Ease rules to make London more competitive, industry officials say By Reuters


© Reuters. FILE PHOTO: A general view of London showing Tower Bridge, The Shard, London City Hall, The Fenchurch Building, also known as The Walkie Talkie, The Tower Of London, St. Paul’s Cathedral, in London, Britain, March 23, 2022. Picture taken with a drone. RE

By Huw Jones and Carolyn Cohn

LONDON (Reuters) – Rules are becoming more flexible for financial firms after Brexit but more needs to be done to cut red tape and keep London globally competitive, senior industry officials said on Tuesday.

Following its departure from the European Union, Britain faces industry and lawmaker calls to ease some of the tighter regulations introduced after the global financial crisis over a decade ago.

Britain has held over 30 public consultations on market reforms and has already eased listing rules.

“The pendulum is swinging back in the right way,” Bruce Carnegie-Brown, chairman of the Lloyd’s of London insurance market, told the annual CityWeek event.

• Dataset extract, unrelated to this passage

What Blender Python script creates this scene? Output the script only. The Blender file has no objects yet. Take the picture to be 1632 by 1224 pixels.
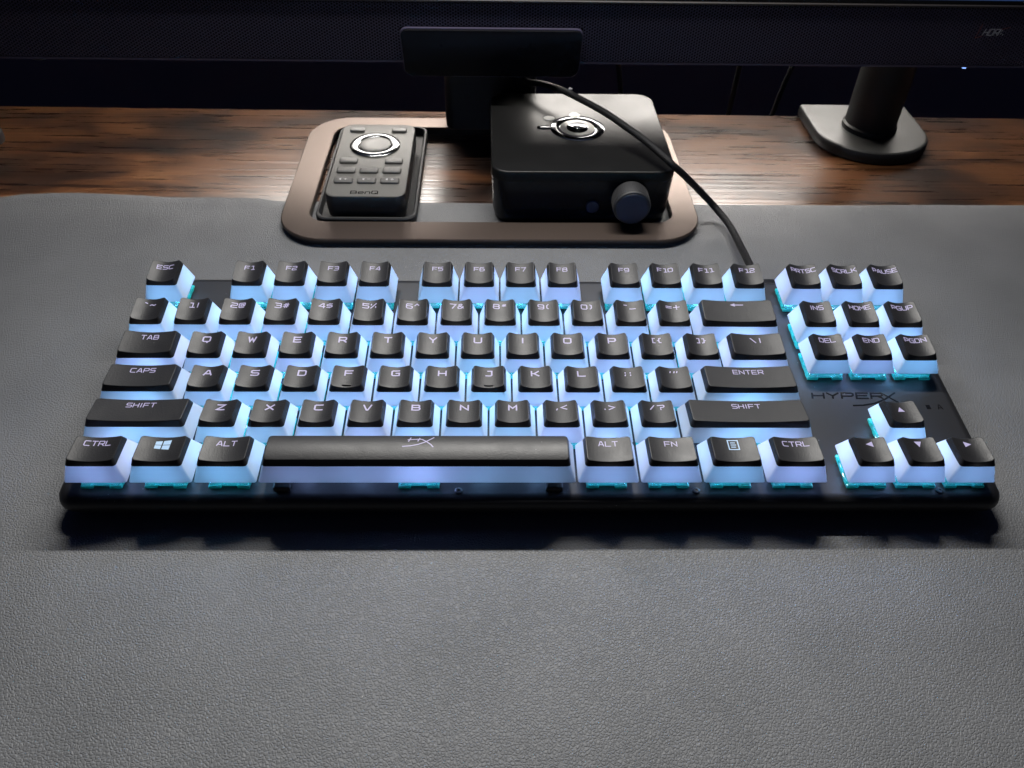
import bpy, math, random
from mathutils import Vector, Matrix
random.seed(7)
S = 0.001                      # everything below is laid out in millimetres
scene = bpy.context.scene
col = scene.collection

# ------------------------------------------------------------------ camera
cam_d = bpy.data.cameras.new('camera')
cam = bpy.data.objects.new('camera', cam_d)
col.objects.link(cam)
Rw = ((0.9997308, -0.0149036, 0.0177825), (0.0026438, -0.6882560, -0.7254631), (0.0230510, 0.7253148, -0.6880313))
r, d, f = (Vector(v) for v in Rw)
M = Matrix.Identity(4)
for i in range(3):
    M[i][0] = r[i]; M[i][1] = -d[i]; M[i][2] = -f[i]
M.translation = Vector((159.056, -193.187, 254.823)) * S
cam.matrix_world = M
cam_d.sensor_width = 36.0
cam_d.lens = 28.357
cam_d.clip_start = 0.01
cam_d.clip_end = 20.0
cam_d.dof.use_dof = True
cam_d.dof.focus_distance = 0.315
cam_d.dof.aperture_fstop = 34.0
scene.camera = cam

# ------------------------------------------------------------------ world, lamps, exposure
world = bpy.data.worlds.new('World')
scene.world = world
world.use_nodes = True
bg = world.node_tree.nodes['Background']
bg.inputs['Color'].default_value = (0.40, 0.48, 1.0, 1)
bg.inputs['Strength'].default_value = 0.022


def area_lamp(name, loc, direction, sx, sy, power, colour, spread=180):
    l = bpy.data.lights.new(name, 'AREA')
    l.shape = 'RECTANGLE'
    l.size = sx * S; l.size_y = sy * S
    l.energy = power; l.color = colour
    l.spread = math.radians(spread)
    o = bpy.data.objects.new(name, l)
    col.objects.link(o)
    o.location = Vector(loc) * S
    o.rotation_euler = Vector(direction).to_track_quat('-Z', 'Y').to_euler()
    return o


# light bar clipped on top of the monitor, shining down on the desk
area_lamp('monitor_light_bar', (165, 272, 402), (0, -1.25, -1), 350, 12, 3.0, (1.0, 0.975, 0.93), 140)
# back light behind the monitor, washing the wall; the wood, frame and amplifier mirror that glow
area_lamp('monitor_back_light', (265, 505, 250), (0, 1, 0.0), 600, 40, 13.0, (1.0, 0.97, 0.90), 120)

vs = scene.view_settings
vs.view_transform = 'Standard'
vs.look = 'None'
vs.exposure = 0.0
vs.gamma = 1.0
vs.use_curve_mapping = False
scene.render.engine = 'CYCLES'
scene.cycles.max_bounces = 5
scene.cycles.diffuse_bounces = 3
scene.cycles.glossy_bounces = 3
scene.cycles.transmission_bounces = 4
scene.cycles.caustics_reflective = False
scene.cycles.caustics_refractive = False
scene.cycles.transparent_max_bounces = 16


# ------------------------------------------------------------------ materials
class N:
    def __init__(s, name):
        s.m = bpy.data.materials.new(name)
        s.m.use_nodes = True
        s.t = s.m.node_tree
        s.b = s.t.nodes['Principled BSDF']
        s.out = s.t.nodes['Material Output']

    def n(s, kind, **kw):
        x = s.t.nodes.new(kind)
        for k, v in kw.items():
            if k in x.inputs:
                x.inputs[k].default_value = v
            else:
                setattr(x, k, v)
        return x

    def l(s, a, b):
        s.t.links.new(a, b)

    def set(s, **kw):
        for k, v in kw.items():
            s.b.inputs[k.replace('_', ' ')].default_value = v
        return s

    def coord(s, scale=(1, 1, 1), which='Object'):
        tc = s.n('ShaderNodeTexCoord')
        mp = s.n('ShaderNodeMapping')
        mp.inputs['Scale'].default_value = scale
        s.l(tc.outputs[which], mp.inputs['Vector'])
        return mp.outputs['Vector']

    def ramp(s, fac, stops):
        rp = s.n('ShaderNodeValToRGB')
        el = rp.color_ramp.elements
        while len(el) < len(stops):
            el.new(0.5)
        for e, (p, c) in zip(el, stops):
            e.position = p
            e.color = tuple(c) + (1,) if len(c) == 3 else c
        s.l(fac, rp.inputs['Fac'])
        return rp.outputs['Color']

    def bump(s, height, strength, dist, prev=None):
        b = s.n('ShaderNodeBump', Strength=strength, Distance=dist)
        s.l(height, b.inputs['Height'])
        if prev is not None:
            s.l(prev, b.inputs['Normal'])
        return b.outputs['Normal']


def rgb(c):
    return (c[0], c[1], c[2], 1)


def plain(name, c, rough=0.5, metallic=0.0, spec=0.5, grain=None, grain_d=0.00004, coat=0):
    k = N(name)
    k.set(Base_Color=rgb(c), Roughness=rough, Metallic=metallic, Coat_Weight=coat)
    k.b.inputs['Specular IOR Level'].default_value = spec
    if grain:
        nz = k.n('ShaderNodeTexNoise', Scale=grain, Detail=2.0)
        k.l(k.coord(), nz.inputs['Vector'])
        k.l(k.bump(nz.outputs['Fac'], 1.0, grain_d), k.b.inputs['Normal'])
        mr = k.n('ShaderNodeMapRange')
        mr.inputs['To Min'].default_value = max(rough - 0.06, 0.02)
        mr.inputs['To Max'].default_value = rough + 0.08
        nz2 = k.n('ShaderNodeTexNoise', Scale=60.0, Detail=4.0)
        k.l(k.coord(), nz2.inputs['Vector'])
        k.l(nz2.outputs['Fac'], mr.inputs['Value'])
        k.l(mr.outputs['Result'], k.b.inputs['Roughness'])
    return k.m


def emit(name, c, strength):
    k = N(name)
    k.set(Base_Color=(0.02, 0.02, 0.02, 1), Roughness=0.5)
    k.b.inputs['Emission Color'].default_value = rgb(c)
    k.b.inputs['Emission Strength'].default_value = strength
    return k.m


def mat_leather():
    k = N('grey_leatherette')
    v = k.coord()
    warp = k.n('ShaderNodeTexNoise', Scale=260.0, Detail=3.0)
    k.l(v, warp.inputs['Vector'])
    mx = k.n('ShaderNodeMixRGB', blend_type='ADD', Fac=0.0016)
    k.l(v, mx.inputs['Color1']); k.l(warp.outputs['Color'], mx.inputs['Color2'])
    v1 = k.n('ShaderNodeTexVoronoi', feature='DISTANCE_TO_EDGE', Scale=900.0, Randomness=1.0)
    k.l(mx.outputs['Color'], v1.inputs['Vector'])
    v2 = k.n('ShaderNodeTexVoronoi', feature='F1', Scale=1500.0, Randomness=1.0)
    k.l(mx.outputs['Color'], v2.inputs['Vector'])
    mr = k.n('ShaderNodeMapRange')
    mr.inputs['From Max'].default_value = 0.28
    mr.interpolation_type = 'SMOOTHSTEP'
    k.l(v1.outputs['Distance'], mr.inputs['Value'])
    big = k.n('ShaderNodeTexNoise', Scale=22.0, Detail=4.0)
    k.l(v, big.inputs['Vector'])
    colr = k.ramp(big.outputs['Fac'], [(0.3, (0.106, 0.109, 0.114)), (0.7, (0.133, 0.136, 0.142))])
    vo = k.n('ShaderNodeTexVoronoi', Scale=85.0)
    k.l(v, vo.inputs['Vector'])
    lint = k.n('ShaderNodeMath', operation='LESS_THAN'); lint.inputs[1].default_value = 0.022
    k.l(vo.outputs['Distance'], lint.inputs[0])
    sp = k.n('ShaderNodeSeparateColor'); k.l(vo.outputs['Color'], sp.inputs['Color'])
    gt = k.n('ShaderNodeMath', operation='GREATER_THAN'); gt.inputs[1].default_value = 0.93
    k.l(sp.outputs['Red'], gt.inputs[0])
    mu = k.n('ShaderNodeMath', operation='MULTIPLY')
    k.l(lint.outputs[0], mu.inputs[0]); k.l(gt.outputs[0], mu.inputs[1])
    mxc = k.n('ShaderNodeMixRGB'); mxc.inputs['Color2'].default_value = (0.42, 0.41, 0.40, 1)
    k.l(mu.outputs[0], mxc.inputs['Fac']); k.l(colr, mxc.inputs['Color1'])
    k.l(mxc.outputs['Color'], k.b.inputs['Base Color'])
    n1 = k.bump(mr.outputs['Result'], 0.85, 0.00016)
    inv = k.n('ShaderNodeMath', operation='SUBTRACT')
    inv.inputs[0].default_value = 1.0
    k.l(v2.outputs['Distance'], inv.inputs[1])
    n2 = k.bump(inv.outputs['Value'], 0.5, 0.00016, n1)
    bz = k.n('ShaderNodeTexNoise', Scale=14.0, Detail=2.0)
    k.l(v, bz.inputs['Vector'])
    n3 = k.bump(bz.outputs['Fac'], 0.4, 0.0012, n2)
    k.l(n3, k.b.inputs['Normal'])
    k.set(Roughness=0.55)
    k.b.inputs['Specular IOR Level'].default_value = 0.35
    return k.m


def mat_wood():
    k = N('rustic_brown_wood')
    a = k.n('ShaderNodeTexNoise', Scale=1.0, Detail=6.0, Roughness=0.6, Distortion=0.6)
    k.l(k.coord((10, 26, 10)), a.inputs['Vector'])
    base = k.ramp(a.outputs['Fac'], [(0.33, (0.010, 0.0055, 0.004)), (0.44, (0.038, 0.016, 0.008)), (0.54, (0.100, 0.040, 0.015)), (0.72, (0.165, 0.074, 0.029))])
    g = k.n('ShaderNodeTexNoise', Scale=1.0, Detail=5.0, Roughness=0.65, Distortion=0.3)
    k.l(k.coord((14, 330, 14)), g.inputs['Vector'])
    dark = k.ramp(g.outputs['Fac'], [(0.36, (0.30, 0.27, 0.26)), (0.5, (0.95, 0.93, 0.90)), (0.7, (1.15, 1.12, 1.1))])
    mx = k.n('ShaderNodeMixRGB', blend_type='MULTIPLY', Fac=0.85)
    k.l(base, mx.inputs['Color1']); k.l(dark, mx.inputs['Color2'])
    # dark knots and cracks running with the grain
    c = k.n('ShaderNodeTexNoise', Scale=1.0, Detail=3.0)
    k.l(k.coord((5, 95, 5)), c.inputs['Vector'])
    crack = k.ramp(c.outputs['Fac'], [(0.30, (0.12, 0.10, 0.10)), (0.36, (1, 1, 1))])
    mx2 = k.n('ShaderNodeMixRGB', blend_type='MULTIPLY', Fac=0.9)
    k.l(mx.outputs['Color'], mx2.inputs['Color1']); k.l(crack, mx2.inputs['Color2'])
    k.l(mx2.outputs['Color'], k.b.inputs['Base Color'])
    gb = k.n('ShaderNodeTexNoise', Scale=1.0, Detail=2.0, Roughness=0.5)
    k.l(k.coord((7, 310, 7)), gb.inputs['Vector'])
    n1 = k.bump(gb.outputs['Fac'], 0.7, 0.00030)
    k.l(n1, k.b.inputs['Normal'])
    rr = k.n('ShaderNodeMapRange')
    rr.inputs['To Min'].default_value = 0.20
    rr.inputs['To Max'].default_value = 0.38
    k.l(g.outputs['Fac'], rr.inputs['Value'])
    k.l(rr.outputs['Result'], k.b.inputs['Roughness'])
    k.b.inputs['Specular IOR Level'].default_value = 1.0
    return k.m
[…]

He welcomed the finance ministry’s intention to give regulators an objective to keep London globally competitive, but added that checks were needed to measure progress to get a better balance between risk and return on investment.

Last year Lloyd’s had 200 separate meetings with its regulator at the Bank of England, Carnegie-Brown said.

“Really? Were those meetings productive and useful, were they a good use of people’s time, what did they achieve? So the proportionality of this needs to be reviewed,” he said.

London has largely held its own since Brexit, still second only to New York as a global financial centre, with the exodus of jobs to EU hubs far lower than initially feared, but industry wants faster reforms.

The City of London, which administers the capital’s financial district, said on Tuesday the capital continues to hold the top spot in attracting the number of inward investment projects in financial and professional services.

It attracted 114 projects last year, worth 1.1 billion pounds ($1.4 billion), second only to the United States in monetary terms.

Beatriz Martin Jimenez, group treasurer at UBS bank, said diverging from EU rules could be a huge advantage for the UK as long as it remained an open financial centre.

“We think that this could put the UK in a stronger position,” she said.

Miles Celic, CEO of TheCityUK, which promotes the UK financial sector abroad, said the tax system and being able to hire from overseas is a large part of improving competitiveness.

“Ideally I would like to see a group bringing government, industry and regulators together,” Celic said.